● **Source material**:
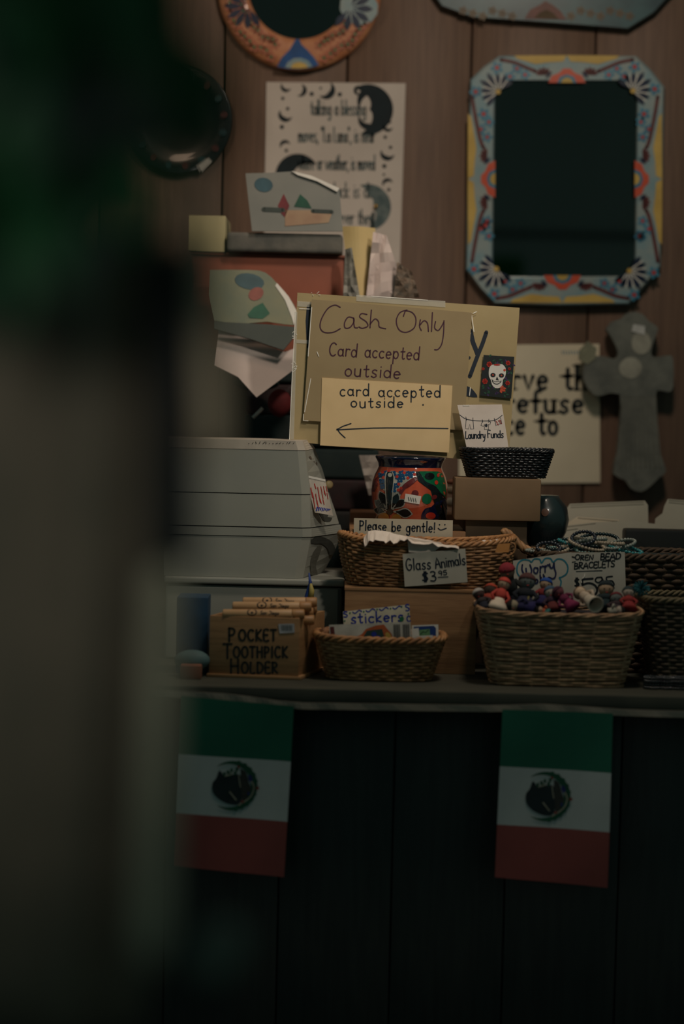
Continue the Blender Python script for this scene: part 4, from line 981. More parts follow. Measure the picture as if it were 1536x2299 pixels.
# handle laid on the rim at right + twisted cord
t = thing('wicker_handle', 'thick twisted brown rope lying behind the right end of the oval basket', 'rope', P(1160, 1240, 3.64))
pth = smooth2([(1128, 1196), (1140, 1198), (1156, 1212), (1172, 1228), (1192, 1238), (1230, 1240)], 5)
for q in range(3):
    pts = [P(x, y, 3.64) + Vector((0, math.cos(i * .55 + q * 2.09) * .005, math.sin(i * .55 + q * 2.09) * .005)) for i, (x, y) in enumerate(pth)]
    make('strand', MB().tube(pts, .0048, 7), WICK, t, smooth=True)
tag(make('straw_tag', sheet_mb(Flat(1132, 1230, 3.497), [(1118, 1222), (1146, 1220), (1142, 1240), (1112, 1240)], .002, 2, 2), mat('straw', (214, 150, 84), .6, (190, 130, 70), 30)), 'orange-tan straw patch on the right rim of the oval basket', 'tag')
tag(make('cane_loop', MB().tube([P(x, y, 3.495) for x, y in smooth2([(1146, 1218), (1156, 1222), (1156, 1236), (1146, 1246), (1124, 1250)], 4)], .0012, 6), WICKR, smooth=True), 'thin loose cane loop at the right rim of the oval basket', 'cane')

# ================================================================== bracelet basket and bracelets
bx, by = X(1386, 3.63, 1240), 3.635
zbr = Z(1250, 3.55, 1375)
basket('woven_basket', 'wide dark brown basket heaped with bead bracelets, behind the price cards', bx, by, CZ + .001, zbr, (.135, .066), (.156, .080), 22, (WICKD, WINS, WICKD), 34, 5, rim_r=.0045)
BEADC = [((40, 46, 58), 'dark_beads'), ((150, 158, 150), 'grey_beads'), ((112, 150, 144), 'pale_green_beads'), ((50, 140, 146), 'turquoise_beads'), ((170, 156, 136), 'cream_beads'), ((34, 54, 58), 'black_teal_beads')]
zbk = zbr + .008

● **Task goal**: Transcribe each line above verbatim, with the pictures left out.

● **Answer to this exercise**:
Continue the Blender Python script for this scene: part 4, from line 981. More parts follow. Measure the picture as if it were 1536x2299 pixels.
# handle laid on the rim at right + twisted cord
t = thing('wicker_handle', 'thick twisted brown rope lying behind the right end of the oval basket', 'rope', P(1160, 1240, 3.64))
pth = smooth2([(1128, 1196), (1140, 1198), (1156, 1212), (1172, 1228), (1192, 1238), (1230, 1240)], 5)
for q in range(3):
    pts = [P(x, y, 3.64) + Vector((0, math.cos(i * .55 + q * 2.09) * .005, math.sin(i * .55 + q * 2.09) * .005)) for i, (x, y) in enumerate(pth)]
    make('strand', MB().tube(pts, .0048, 7), WICK, t, smooth=True)
tag(make('straw_tag', sheet_mb(Flat(1132, 1230, 3.497), [(1118, 1222), (1146, 1220), (1142, 1240), (1112, 1240)], .002, 2, 2), mat('straw', (214, 150, 84), .6, (190, 130, 70), 30)), 'orange-tan straw patch on the right rim of the oval basket', 'tag')
tag(make('cane_loop', MB().tube([P(x, y, 3.495) for x, y in smooth2([(1146, 1218), (1156, 1222), (1156, 1236), (1146, 1246), (1124, 1250)], 4)], .0012, 6), WICKR, smooth=True), 'thin loose cane loop at the right rim of the oval basket', 'cane')

# ================================================================== bracelet basket and bracelets
bx, by = X(1386, 3.63, 1240), 3.635
zbr = Z(1250, 3.55, 1375)
basket('woven_basket', 'wide dark brown basket heaped with bead bracelets, behind the price cards', bx, by, CZ + .001, zbr, (.135, .066), (.156, .080), 22, (WICKD, WINS, WICKD), 34, 5, rim_r=.0045)
BEADC = [((40, 46, 58), 'dark_beads'), ((150, 158, 150), 'grey_beads'), ((112, 150, 144), 'pale_green_beads'), ((50, 140, 146), 'turquoise_beads'), ((170, 156, 136), 'cream_beads'), ((34, 54, 58), 'black_teal_beads')]
zbk = zbr + .008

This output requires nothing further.